Los que trabajamos en televisión tenemos un poco de maldad. A los productores de la versión estadounidense de Mira Quién Baila no les ha valido con fichar a todo un ex portavoz de la Casa Blanca y ex jefe de estrategia del Partido Republicano sino que además ha decidido que Sean Spicer se estrene en el programa bailando salsa vestido de amarillo fosforito. El espectáculo habla por sí solo.
Hay cierta justicia poética en que Spicer, que tanto ayudó a justificar las políticas racistas contra los latinoamericanos en EEUU, haya tenido que menear las caderas precisamente al ritmo del más latino de los bailes.
El descalabro de Spicer desde el atril de la sala de prensa de la Casa Blanca al plató de Mira Quién Baila es muy llamativo, pero nada novedoso. Solo es el último ejemplo del devastador efecto que trabajar para Trump puede tener en la carrera profesional de una persona. El presidente exige lealtad absoluta en sus asesores y a la vez se cansa pronto de ellos, una combinación muy dañina para las perspectivas laborales de los suyos. Después de haber defendido cada tuit falso, de haberse escondido entre los arbustos para evitar contestar a la prensa, de que el presidente en persona criticara su forma de vestir... Después de tantas mentiras y tantos ridículos, era difícil que Spicer encontrara el "típico trabajo" que solía esperar a los veteranos de la Casa Blanca.
Hasta ahora casi se daba por seguro. Su antecesor Josh Earnest, el último portavoz de Obama, es hoy vicepresidente en United Airlines, la cuarta aerolínea de EEUU; el que ocupaba el despacho antes que él, Jay Carney, es vicepresidente de Amazon, la mayor empresa de comercio del mundo; y el antecesor de éste, Robert Gibbs, trabaja también como vicepresidente de McDonalds, el gigante de la comida rápida. Hasta ahora, un codiciado trabajo en la Casa Blanca era además una garantía absoluta de acceder a algún puestazo a continuación. Una puerta giratoria al éxito y la riqueza que con Trump se ha cerrado para muchos.
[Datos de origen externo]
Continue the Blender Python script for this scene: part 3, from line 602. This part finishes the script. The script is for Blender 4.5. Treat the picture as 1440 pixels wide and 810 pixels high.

Mejor bailando en televisión que encerrado en la cárcelCon todo, Sean Spicer todavía puede dar gracias si se compara con otros. Las empresas del Nasdaq no hacen cola para ficharle y ha escrito un libro del que ha vendido pocos ejemplares, pero al menos es un hombre libre. El director de campaña de Trump está en la cárcel, lo mismo que su abogado. Su primer consejero de Seguridad Nacional duró tres semanas en el cargo y ahora está a la espera de ingresar en prisión y arruinado por las facturas de los abogados. Su primer director de comunicación duró cuatro meses y su sustituto 10 días. A su antiguo estratega jefe le llamó "llorón" públicamente y a su ministro de Exteriores lo definió como "más tonto que una roca". Además, Trump ha demandado judicialmente a una antigua asesora, a la que también ha llamado "repugnante", "perra" y "enloquecida". Definitivamente lo de Spicer no está tan mal en comparación.
Con esta lista de agravios y efectos secundarios, es difícil entender cómo alguien se atreve todavía a trabajar para Trump y esto tiene consecuencias. El que se puede considerar como el puesto más importante de la Casa Blanca después del de presidente, el del jefe de gabinete, lleva vacante nueve meses. El presidente insiste en que le sobran candidatos cualificados, pero en todo ese tiempo no ha nombrado a nadie y se apaña con un sustituto en funciones.
Mi recomendación es que recupere los servicios del leal y creativo Sean Spicer, aunque para ello tendrá que esperar al veredicto del público. Su ex portavoz, siguiendo el ejemplo exitoso del presidente, ya está tratando de valerse de los votos de la derecha religiosa para que no le echen de Mira Quién Baila. Ha dicho en un tuit que si le salvan de la eliminación "enviarán un mensaje a Hollywood de que los que damos la cara por Cristo no sobramos". Después lo ha borrado pero, al igual que con su historial como portavoz, hay muchos que seguro se lo recordarán.